What is being asked
Repeat exactly the lines from the one containing "for y0, y1, nm" through the one containing "th = .053 if z == ZS[0] else .041", both lines included, please, without any other lines.

* Start Records for the exercise *

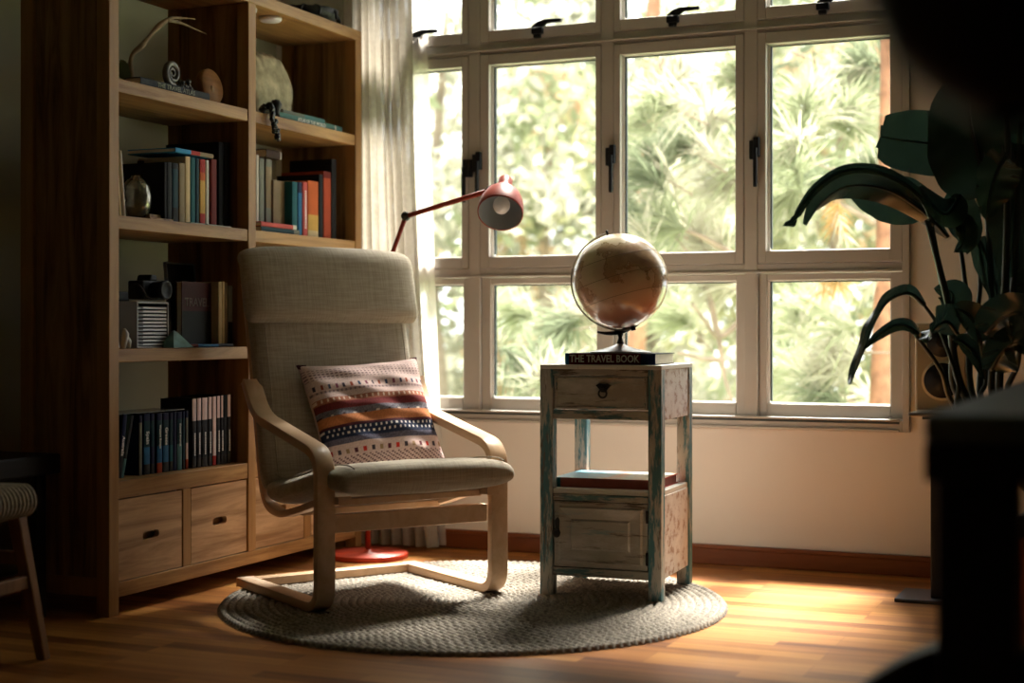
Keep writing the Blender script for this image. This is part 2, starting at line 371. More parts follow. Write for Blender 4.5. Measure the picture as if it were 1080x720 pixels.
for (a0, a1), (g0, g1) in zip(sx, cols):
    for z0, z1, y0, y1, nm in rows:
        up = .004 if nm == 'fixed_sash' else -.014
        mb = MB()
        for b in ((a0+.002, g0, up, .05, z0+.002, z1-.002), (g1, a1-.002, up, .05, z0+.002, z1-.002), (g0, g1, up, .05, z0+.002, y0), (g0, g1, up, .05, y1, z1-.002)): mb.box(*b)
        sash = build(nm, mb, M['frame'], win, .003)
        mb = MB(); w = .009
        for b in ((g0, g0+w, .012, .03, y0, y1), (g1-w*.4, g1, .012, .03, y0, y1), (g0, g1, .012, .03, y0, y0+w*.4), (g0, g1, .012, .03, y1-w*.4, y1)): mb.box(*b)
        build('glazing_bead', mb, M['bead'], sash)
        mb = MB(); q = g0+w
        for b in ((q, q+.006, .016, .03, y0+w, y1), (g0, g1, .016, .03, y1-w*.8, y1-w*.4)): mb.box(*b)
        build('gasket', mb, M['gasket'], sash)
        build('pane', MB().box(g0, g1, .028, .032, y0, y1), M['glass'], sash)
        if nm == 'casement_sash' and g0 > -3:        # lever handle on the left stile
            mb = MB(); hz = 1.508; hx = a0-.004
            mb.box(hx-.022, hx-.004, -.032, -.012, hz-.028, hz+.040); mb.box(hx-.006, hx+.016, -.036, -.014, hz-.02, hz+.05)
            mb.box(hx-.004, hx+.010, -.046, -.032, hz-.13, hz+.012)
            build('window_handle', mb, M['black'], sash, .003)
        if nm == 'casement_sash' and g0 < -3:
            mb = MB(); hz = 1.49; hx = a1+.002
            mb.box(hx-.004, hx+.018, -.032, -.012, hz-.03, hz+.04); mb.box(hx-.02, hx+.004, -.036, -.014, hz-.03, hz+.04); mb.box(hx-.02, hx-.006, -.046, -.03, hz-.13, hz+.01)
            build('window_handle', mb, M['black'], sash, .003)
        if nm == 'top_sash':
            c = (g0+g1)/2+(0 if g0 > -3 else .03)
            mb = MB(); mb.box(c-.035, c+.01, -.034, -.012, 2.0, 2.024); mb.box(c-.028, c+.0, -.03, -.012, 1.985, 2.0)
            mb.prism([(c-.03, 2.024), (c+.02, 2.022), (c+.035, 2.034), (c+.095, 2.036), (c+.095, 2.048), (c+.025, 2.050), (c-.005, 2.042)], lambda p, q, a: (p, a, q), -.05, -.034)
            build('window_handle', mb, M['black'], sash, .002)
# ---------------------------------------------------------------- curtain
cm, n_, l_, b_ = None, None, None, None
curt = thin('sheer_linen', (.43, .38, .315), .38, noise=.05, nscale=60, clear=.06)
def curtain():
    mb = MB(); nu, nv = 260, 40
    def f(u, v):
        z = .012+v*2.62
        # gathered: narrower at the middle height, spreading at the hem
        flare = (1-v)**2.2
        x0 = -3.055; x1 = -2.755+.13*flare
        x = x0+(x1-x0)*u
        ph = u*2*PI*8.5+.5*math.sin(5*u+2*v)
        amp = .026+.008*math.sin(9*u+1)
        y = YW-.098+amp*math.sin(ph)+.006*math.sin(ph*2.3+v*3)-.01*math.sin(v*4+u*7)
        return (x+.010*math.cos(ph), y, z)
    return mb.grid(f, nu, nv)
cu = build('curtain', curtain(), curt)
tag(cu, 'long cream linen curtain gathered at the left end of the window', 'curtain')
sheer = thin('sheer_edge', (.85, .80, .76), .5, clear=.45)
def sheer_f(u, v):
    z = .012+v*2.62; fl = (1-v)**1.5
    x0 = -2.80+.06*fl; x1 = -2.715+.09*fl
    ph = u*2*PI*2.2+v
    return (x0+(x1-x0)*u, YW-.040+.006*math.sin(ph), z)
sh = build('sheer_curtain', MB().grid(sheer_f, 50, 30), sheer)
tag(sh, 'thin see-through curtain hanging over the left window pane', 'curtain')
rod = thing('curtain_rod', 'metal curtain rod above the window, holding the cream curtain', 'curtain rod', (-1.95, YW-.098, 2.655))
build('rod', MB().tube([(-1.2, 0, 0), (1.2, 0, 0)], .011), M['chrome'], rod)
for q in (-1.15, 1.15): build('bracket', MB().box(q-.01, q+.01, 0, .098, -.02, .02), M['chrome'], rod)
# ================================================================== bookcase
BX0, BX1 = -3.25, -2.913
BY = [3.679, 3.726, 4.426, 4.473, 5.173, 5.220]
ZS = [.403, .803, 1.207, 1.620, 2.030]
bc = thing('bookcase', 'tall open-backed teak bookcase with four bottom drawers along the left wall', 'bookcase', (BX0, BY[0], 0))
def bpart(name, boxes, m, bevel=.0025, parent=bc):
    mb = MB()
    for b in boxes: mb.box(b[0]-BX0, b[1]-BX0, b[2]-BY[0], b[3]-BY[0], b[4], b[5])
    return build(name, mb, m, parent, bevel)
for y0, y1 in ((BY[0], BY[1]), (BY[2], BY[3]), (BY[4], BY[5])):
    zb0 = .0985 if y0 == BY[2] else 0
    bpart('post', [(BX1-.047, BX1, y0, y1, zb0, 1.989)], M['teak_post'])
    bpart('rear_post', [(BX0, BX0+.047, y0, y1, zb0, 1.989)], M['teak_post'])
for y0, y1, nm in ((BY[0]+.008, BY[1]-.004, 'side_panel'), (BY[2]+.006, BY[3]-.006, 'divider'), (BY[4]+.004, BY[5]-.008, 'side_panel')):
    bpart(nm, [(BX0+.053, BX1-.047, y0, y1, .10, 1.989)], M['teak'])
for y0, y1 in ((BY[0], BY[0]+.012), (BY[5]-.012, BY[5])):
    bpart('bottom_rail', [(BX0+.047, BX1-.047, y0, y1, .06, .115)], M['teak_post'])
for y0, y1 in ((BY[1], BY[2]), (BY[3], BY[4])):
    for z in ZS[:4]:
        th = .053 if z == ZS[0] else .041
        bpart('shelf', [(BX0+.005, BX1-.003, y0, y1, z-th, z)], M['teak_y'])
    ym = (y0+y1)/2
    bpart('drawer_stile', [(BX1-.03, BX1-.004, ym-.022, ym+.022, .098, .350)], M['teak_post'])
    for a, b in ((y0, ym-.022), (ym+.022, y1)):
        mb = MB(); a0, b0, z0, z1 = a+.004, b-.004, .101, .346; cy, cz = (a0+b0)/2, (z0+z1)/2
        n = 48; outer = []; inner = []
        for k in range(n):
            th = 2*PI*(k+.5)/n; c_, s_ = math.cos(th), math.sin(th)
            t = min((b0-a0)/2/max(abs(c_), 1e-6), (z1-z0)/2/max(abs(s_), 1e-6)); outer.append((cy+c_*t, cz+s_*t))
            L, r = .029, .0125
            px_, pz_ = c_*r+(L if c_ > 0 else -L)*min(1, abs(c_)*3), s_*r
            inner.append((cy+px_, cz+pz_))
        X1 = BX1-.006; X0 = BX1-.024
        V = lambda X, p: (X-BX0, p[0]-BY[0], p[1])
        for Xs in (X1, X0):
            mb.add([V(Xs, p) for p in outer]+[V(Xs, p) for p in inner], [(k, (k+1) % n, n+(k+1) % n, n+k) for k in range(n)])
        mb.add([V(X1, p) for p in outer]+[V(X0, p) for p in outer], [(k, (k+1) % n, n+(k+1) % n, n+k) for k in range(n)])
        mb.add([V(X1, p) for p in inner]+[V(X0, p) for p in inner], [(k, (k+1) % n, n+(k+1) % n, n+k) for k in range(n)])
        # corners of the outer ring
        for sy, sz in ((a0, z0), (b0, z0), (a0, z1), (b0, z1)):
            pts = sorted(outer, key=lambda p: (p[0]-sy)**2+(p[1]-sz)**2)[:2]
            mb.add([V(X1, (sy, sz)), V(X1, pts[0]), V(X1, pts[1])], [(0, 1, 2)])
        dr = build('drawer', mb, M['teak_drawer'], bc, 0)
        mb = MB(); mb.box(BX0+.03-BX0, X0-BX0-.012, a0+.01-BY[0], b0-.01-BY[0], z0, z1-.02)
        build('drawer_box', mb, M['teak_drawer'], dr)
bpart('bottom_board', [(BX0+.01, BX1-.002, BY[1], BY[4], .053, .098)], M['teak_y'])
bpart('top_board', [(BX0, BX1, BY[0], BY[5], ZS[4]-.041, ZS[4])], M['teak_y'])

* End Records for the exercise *
* Start Records for the exercise *

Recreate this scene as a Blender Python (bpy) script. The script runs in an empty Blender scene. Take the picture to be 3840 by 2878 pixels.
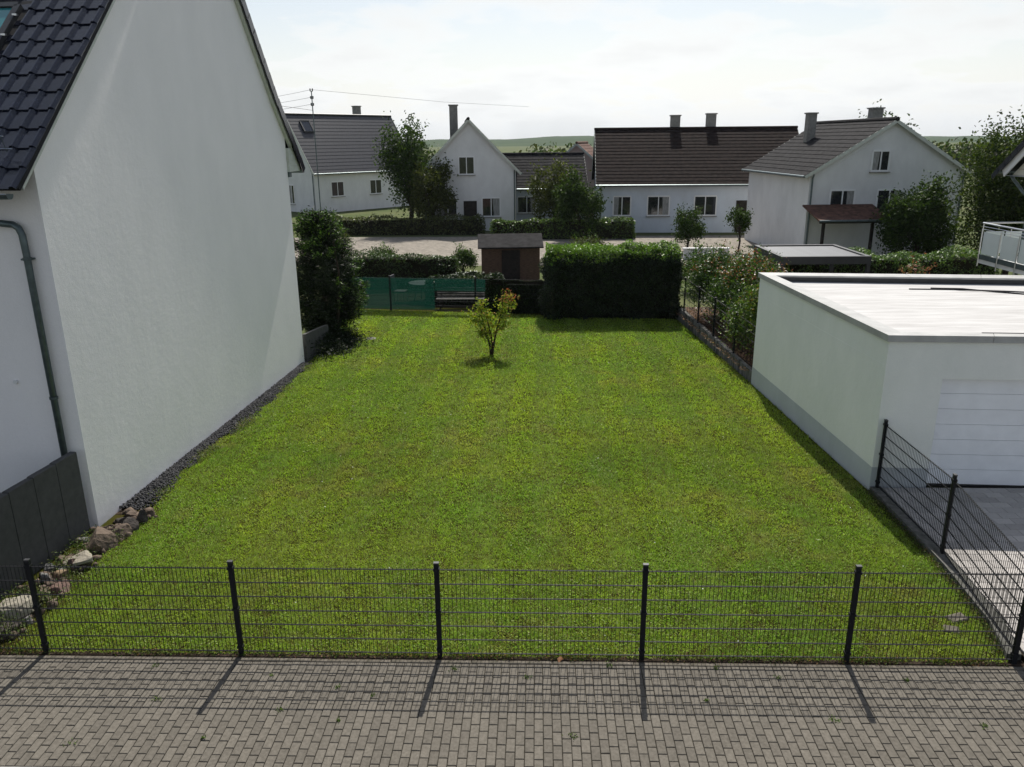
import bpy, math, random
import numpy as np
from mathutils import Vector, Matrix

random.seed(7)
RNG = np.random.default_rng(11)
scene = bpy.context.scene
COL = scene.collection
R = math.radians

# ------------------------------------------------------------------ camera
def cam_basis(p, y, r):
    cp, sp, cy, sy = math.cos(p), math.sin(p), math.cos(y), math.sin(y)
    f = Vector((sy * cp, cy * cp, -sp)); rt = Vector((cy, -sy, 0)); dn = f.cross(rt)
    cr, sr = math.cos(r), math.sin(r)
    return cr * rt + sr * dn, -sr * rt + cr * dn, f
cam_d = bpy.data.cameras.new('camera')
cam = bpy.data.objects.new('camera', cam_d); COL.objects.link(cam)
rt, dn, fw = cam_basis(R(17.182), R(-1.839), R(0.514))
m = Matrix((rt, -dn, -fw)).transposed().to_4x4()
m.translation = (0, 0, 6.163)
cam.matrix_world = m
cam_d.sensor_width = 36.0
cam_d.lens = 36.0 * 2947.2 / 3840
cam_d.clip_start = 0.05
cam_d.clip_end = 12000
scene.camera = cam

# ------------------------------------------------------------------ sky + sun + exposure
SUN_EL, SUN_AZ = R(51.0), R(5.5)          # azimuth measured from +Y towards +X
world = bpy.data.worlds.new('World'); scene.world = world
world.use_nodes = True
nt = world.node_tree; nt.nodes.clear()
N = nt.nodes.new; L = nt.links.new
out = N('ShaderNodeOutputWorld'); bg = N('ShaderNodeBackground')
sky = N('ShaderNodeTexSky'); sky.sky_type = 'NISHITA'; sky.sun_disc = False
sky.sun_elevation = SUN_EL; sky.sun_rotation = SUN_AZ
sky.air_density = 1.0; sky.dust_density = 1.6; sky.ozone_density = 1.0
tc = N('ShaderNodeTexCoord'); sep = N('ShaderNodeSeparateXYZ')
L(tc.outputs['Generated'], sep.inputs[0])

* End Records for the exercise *
* Start Records for the exercise *

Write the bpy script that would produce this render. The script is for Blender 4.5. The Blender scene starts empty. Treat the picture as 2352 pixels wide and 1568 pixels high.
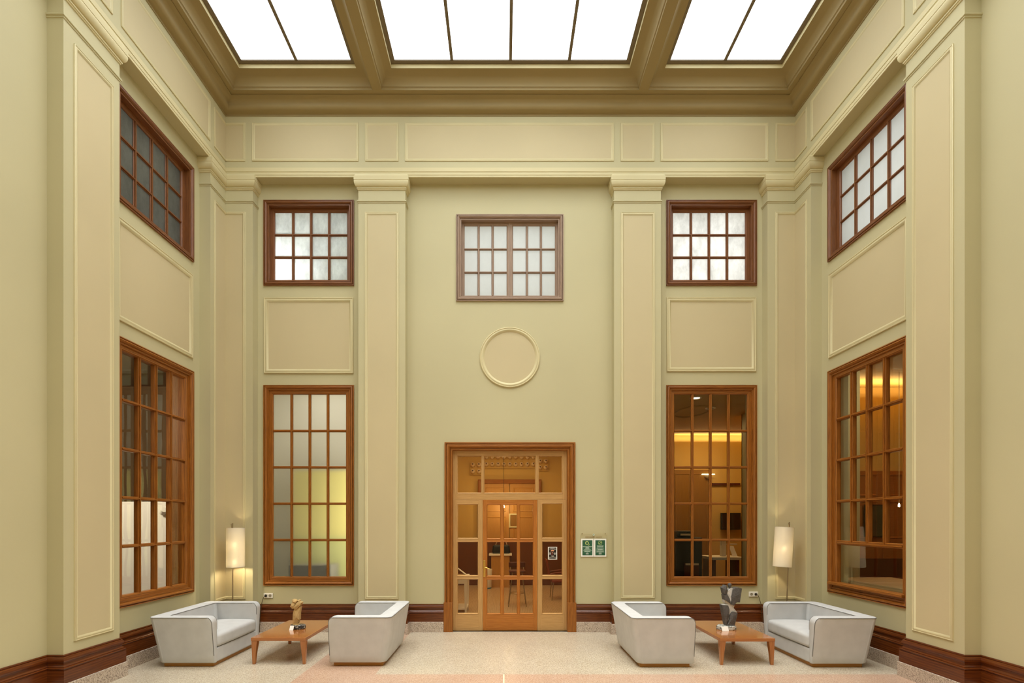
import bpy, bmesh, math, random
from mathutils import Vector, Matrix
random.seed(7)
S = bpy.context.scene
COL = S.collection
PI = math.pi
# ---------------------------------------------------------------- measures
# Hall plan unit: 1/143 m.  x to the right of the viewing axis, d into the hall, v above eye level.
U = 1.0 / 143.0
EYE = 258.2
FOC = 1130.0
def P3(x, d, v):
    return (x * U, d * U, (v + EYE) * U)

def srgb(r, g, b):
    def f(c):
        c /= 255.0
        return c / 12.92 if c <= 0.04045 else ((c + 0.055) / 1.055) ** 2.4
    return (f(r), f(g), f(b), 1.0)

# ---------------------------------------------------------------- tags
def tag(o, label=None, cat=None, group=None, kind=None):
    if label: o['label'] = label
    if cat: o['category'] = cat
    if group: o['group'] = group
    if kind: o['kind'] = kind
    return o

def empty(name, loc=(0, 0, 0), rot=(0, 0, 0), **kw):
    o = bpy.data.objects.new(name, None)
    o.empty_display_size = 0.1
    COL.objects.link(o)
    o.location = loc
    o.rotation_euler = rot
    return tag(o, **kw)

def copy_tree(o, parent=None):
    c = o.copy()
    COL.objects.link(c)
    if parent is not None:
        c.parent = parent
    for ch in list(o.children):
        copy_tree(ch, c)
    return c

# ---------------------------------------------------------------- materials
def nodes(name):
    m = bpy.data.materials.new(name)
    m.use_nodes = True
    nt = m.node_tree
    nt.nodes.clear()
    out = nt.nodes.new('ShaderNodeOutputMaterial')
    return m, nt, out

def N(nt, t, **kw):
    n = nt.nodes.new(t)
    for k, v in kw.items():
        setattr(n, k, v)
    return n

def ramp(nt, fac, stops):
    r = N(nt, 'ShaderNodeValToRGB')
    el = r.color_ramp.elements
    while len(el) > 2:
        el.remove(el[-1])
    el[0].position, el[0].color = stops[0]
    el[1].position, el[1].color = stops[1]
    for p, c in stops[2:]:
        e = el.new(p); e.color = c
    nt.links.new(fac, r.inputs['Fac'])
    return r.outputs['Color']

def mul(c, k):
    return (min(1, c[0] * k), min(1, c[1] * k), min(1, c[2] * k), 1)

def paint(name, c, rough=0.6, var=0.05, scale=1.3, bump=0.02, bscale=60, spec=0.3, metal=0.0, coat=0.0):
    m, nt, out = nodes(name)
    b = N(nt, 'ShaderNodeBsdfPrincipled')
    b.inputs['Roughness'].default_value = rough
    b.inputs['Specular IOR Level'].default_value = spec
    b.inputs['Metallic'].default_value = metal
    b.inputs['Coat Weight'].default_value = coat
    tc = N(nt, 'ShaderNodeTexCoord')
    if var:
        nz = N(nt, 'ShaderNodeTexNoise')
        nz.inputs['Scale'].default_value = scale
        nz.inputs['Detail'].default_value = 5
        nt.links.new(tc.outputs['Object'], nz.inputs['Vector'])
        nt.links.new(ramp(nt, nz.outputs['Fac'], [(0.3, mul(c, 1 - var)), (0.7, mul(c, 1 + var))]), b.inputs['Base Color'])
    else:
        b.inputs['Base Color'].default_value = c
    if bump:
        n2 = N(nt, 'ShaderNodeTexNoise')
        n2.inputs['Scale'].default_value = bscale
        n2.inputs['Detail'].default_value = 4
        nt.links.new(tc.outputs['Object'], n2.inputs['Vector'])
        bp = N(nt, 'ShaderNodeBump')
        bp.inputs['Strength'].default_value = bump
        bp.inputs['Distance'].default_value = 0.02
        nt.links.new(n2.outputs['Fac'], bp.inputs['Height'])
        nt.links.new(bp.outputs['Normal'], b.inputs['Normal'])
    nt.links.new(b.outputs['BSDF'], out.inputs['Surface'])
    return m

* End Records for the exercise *

Written answer
for y0, y1, nm in ((BY[0]+.008, BY[1]-.004, 'side_panel'), (BY[2]+.006, BY[3]-.006, 'divider'), (BY[4]+.004, BY[5]-.008, 'side_panel')):
    bpart(nm, [(BX0+.053, BX1-.047, y0, y1, .10, 1.989)], M['teak'])
for y0, y1 in ((BY[0], BY[0]+.012), (BY[5]-.012, BY[5])):
    bpart('bottom_rail', [(BX0+.047, BX1-.047, y0, y1, .06, .115)], M['teak_post'])
for y0, y1 in ((BY[1], BY[2]), (BY[3], BY[4])):
    for z in ZS[:4]:
        th = .053 if z == ZS[0] else .041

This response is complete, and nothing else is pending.